With her impeccable outfits and stylish blonde hair, Mills was hard to miss when she walked into a room. She was smart and socially adept, going from board meetings to political functions to lavish fundraisers with ease, knowing when to be hard-nosed and when to tell a funny story, friends said.

Mills, 67, was earning nearly $64,000 a year in 2006, when she retired from Downtown Waco just as board members - who had little oversight of the agency - began noticing financial irregularities. She was arrested about nine months later.

Her attorney, Rick Bostwick, said the couple's net worth was less than the $308,000 restitution she was ordered to pay in addition to her prison term. The judge required her to bring $100,000 to her sentencing last week; four friends paid it on her behalf.
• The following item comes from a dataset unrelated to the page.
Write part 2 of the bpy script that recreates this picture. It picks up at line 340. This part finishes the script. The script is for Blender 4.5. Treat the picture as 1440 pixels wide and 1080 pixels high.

Waco police initially suspected Mills may have stolen about $500,000 over several years, spending the money at high-end clothing stores such as Fendi, at restaurants and hotels, and on landscaping at her house and other items, according to documents.

The Texas Attorney General's Office, which prosecuted the case because of the district attorney's ties to the family, alleged she stole about $237,000 and charged her with first-degree felony theft.

But after reaching a deal with prosecutors, Mills avoided a possible life prison term and pleaded guilty to a lesser charge of third-degree felony theft between $20,000 and $100,000. She was sentenced to nine years in prison.

She never offered an explanation in court, but Mills said in 2006 she regretted taking "liberties" with the accounts, according to a letter to board members obtained by the Waco Tribune-Herald, which first reported Downtown Waco's financial problems.

Her husband, a prominent attorney, also reimbursed the agency $70,000 a few months later.

Now Mills wears a black-and-white striped jumpsuit as she sits in a county jail cell, waiting to be transferred to a state prison.

"She totally screwed up and is paying the price for it," said Toni Herbert, a former city councilwoman who took over at Downtown Waco after Mills' departure and before it closed in late 2006.